╭─ STORED DATA

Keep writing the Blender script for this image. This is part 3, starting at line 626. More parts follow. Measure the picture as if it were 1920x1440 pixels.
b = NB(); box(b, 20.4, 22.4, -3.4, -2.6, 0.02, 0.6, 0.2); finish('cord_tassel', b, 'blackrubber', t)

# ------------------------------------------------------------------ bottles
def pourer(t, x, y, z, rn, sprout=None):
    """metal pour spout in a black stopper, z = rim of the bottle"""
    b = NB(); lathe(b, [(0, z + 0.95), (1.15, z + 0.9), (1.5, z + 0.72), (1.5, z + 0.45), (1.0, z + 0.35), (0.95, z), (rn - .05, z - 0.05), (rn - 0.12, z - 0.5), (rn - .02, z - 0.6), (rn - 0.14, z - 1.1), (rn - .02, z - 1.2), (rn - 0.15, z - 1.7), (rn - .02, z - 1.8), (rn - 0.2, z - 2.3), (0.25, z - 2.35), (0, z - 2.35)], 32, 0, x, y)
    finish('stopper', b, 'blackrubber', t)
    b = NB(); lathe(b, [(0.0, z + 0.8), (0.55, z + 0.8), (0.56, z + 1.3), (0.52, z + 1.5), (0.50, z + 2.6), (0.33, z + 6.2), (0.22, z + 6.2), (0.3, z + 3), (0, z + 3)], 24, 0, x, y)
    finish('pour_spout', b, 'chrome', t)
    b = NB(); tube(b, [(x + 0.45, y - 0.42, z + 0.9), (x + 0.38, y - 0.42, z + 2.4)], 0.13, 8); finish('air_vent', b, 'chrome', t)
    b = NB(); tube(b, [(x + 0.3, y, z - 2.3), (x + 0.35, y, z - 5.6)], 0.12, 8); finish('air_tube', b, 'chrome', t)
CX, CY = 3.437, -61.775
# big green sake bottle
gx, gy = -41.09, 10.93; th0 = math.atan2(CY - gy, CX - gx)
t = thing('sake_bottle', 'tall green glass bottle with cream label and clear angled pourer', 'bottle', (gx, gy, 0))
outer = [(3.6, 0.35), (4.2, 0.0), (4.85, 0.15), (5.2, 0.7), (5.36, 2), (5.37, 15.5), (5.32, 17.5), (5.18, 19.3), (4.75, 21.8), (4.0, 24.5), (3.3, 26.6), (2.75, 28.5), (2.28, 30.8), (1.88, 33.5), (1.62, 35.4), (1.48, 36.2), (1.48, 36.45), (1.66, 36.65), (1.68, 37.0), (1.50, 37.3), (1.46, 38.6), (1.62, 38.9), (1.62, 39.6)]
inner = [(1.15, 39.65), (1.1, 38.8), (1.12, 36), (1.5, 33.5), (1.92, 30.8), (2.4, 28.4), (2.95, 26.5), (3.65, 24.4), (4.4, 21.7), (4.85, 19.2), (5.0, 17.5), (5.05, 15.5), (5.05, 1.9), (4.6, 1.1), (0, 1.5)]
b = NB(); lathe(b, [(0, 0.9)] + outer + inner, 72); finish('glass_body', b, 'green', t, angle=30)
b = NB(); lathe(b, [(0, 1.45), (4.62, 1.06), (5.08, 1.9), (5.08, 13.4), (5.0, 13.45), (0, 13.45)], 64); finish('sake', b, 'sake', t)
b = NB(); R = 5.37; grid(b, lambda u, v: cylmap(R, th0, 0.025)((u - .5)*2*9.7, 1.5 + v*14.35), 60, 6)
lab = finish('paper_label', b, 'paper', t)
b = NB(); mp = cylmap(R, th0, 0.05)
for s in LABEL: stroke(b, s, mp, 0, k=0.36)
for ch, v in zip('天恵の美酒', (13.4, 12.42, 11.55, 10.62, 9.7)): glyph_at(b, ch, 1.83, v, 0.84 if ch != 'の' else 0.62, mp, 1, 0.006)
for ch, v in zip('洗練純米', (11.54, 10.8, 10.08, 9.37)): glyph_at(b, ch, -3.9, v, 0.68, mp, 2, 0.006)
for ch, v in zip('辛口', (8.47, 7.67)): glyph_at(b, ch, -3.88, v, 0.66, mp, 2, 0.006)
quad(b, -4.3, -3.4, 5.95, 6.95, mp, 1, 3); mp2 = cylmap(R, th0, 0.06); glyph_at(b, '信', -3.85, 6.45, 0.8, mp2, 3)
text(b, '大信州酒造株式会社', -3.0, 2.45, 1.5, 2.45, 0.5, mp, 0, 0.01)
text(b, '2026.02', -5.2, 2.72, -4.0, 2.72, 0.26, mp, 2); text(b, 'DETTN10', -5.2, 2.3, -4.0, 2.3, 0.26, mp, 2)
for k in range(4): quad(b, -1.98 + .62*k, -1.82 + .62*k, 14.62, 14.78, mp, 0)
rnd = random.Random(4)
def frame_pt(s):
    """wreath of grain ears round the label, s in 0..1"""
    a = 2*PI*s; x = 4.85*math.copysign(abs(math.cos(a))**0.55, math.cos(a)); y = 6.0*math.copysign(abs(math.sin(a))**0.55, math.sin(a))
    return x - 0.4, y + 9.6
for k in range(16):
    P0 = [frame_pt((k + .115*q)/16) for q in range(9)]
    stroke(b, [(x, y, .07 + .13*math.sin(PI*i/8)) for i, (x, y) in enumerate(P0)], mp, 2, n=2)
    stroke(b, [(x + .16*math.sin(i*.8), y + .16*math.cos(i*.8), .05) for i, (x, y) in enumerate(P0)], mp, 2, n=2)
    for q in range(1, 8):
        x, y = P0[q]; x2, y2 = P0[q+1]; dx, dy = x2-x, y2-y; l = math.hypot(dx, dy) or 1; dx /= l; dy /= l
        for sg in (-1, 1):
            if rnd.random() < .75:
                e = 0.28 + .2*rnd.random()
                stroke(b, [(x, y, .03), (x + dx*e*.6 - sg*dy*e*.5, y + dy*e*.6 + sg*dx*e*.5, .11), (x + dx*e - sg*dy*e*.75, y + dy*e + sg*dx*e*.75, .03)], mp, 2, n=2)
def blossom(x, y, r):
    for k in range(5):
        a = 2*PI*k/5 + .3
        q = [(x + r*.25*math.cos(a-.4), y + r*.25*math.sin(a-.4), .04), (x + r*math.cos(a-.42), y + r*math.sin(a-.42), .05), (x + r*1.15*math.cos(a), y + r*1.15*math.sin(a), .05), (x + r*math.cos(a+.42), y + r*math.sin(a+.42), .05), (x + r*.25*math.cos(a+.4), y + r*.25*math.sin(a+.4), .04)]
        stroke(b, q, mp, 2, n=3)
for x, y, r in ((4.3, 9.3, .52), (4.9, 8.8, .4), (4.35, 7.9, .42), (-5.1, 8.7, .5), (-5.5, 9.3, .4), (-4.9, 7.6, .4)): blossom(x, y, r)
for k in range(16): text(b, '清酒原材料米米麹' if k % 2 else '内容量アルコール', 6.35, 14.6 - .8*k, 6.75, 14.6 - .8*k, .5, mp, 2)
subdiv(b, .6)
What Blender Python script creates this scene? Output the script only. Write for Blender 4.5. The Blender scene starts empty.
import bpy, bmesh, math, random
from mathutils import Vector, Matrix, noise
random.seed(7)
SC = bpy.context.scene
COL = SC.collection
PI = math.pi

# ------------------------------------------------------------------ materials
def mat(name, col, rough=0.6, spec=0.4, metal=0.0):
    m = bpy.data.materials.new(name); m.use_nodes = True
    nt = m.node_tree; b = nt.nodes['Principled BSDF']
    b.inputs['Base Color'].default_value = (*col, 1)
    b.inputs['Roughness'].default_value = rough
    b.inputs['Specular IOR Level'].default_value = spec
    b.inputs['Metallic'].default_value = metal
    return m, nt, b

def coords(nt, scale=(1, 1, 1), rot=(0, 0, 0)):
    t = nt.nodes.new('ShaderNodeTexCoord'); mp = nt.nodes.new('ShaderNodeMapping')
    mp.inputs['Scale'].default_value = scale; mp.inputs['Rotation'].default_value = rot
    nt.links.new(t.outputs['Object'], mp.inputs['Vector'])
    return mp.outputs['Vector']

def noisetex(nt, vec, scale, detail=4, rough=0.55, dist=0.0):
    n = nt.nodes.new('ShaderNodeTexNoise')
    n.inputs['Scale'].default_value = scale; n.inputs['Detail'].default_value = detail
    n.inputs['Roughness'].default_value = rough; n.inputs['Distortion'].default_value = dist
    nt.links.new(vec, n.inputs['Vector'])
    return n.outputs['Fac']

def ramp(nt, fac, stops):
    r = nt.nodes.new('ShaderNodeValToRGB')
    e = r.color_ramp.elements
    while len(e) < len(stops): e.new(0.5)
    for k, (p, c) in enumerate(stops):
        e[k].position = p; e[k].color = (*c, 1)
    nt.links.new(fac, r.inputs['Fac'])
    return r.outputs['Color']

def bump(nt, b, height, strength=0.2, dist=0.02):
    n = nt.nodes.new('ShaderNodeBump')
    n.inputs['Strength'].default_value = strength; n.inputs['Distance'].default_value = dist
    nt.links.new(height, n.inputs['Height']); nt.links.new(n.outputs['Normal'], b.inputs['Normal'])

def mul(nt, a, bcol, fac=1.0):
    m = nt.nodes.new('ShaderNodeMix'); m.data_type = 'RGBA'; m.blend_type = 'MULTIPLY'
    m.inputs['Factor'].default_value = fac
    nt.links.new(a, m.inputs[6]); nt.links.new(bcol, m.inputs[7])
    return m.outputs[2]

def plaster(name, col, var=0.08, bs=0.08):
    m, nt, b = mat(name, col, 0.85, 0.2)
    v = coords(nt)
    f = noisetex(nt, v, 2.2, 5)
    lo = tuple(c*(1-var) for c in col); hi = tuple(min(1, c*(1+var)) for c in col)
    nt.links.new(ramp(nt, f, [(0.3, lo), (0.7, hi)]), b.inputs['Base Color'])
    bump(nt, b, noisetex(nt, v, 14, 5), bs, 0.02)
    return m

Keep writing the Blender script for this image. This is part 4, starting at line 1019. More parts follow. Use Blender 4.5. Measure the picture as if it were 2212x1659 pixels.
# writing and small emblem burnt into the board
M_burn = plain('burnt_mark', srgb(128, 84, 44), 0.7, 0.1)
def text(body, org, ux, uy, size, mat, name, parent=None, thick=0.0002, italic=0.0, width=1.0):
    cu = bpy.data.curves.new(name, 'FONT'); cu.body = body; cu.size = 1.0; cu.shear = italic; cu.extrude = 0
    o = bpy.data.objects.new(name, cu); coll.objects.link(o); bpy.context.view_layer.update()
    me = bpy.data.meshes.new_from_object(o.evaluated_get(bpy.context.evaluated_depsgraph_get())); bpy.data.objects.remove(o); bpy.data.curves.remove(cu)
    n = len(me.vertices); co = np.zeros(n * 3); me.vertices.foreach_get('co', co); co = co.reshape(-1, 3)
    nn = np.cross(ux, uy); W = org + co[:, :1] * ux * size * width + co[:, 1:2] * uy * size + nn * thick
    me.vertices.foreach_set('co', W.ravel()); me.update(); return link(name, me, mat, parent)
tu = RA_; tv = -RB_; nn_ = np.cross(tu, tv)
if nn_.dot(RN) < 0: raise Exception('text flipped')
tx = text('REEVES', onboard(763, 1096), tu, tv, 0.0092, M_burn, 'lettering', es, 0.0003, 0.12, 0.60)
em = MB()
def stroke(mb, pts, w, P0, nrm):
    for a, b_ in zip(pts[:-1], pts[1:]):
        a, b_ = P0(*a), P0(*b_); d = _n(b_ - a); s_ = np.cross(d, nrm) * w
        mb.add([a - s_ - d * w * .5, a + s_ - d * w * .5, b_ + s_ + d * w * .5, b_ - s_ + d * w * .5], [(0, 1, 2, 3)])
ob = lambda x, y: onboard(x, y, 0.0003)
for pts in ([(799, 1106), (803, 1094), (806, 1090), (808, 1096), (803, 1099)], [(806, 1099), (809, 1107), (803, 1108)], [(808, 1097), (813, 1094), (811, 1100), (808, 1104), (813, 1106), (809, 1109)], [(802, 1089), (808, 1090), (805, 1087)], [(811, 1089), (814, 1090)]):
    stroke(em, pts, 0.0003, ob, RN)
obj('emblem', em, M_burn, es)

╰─

### PROBLEM STATEMENT
Quote, with nothing altered, all lines from the start of the entries to the line that carries "b = NB(); box(b, 20.4, 22.4, -3.4, -2.6, 0.02, 0.6, 0.2);", inclusive.

### ANSWER
Keep writing the Blender script for this image. This is part 3, starting at line 626. More parts follow. Measure the picture as if it were 1920x1440 pixels.
b = NB(); box(b, 20.4, 22.4, -3.4, -2.6, 0.02, 0.6, 0.2); finish('cord_tassel', b, 'blackrubber', t)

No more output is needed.